If the government really wanted to protect marriage, they might start by encouraging couples to really think long and hard before getting married, so they don't lead to broken homes. Or they could improve the economic fortunes of young families, money being the single biggest obstacle to marriage. Or they could counsel couples on parenting skills, so that the authoritarian approach, which this study says is linked to child obesity, isn't favored. What they should expressly not do is disallow families who want to be together from ever achieving it. Especially when that doesn't reflect any genuine belief, but a notion of what they think their most radical supporters might believe. I think that if this guy is right, Bush is right where the country is on this but refuses to admit it:

Though Bush himself has publicly embraced the amendment, he never seemed to care enough to press the matter. One of his old friends told NEWSWEEK that same-sex marriage barely registers on the president's moral radar. "I think it was purely political. I don't think he gives a s--t about it. He never talks about this stuff," said the friend, who requested anonymity to discuss his private conversations with Bush.
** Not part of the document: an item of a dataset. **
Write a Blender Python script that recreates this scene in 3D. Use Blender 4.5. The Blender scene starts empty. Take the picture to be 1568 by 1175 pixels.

Of course, the White House denied this, as they must. And until the rest of our lawmakers face reality and start talking their convictions instead of hiding them to encourage divisiveness, the kind of nonsense you'll see this week in the Senate will continue.

UPDATE: Julie Mason at the Houston Chronicle blogs some further thoughts. The flag burning and indecency bills are right on the heels of this gay marriage boondoggle.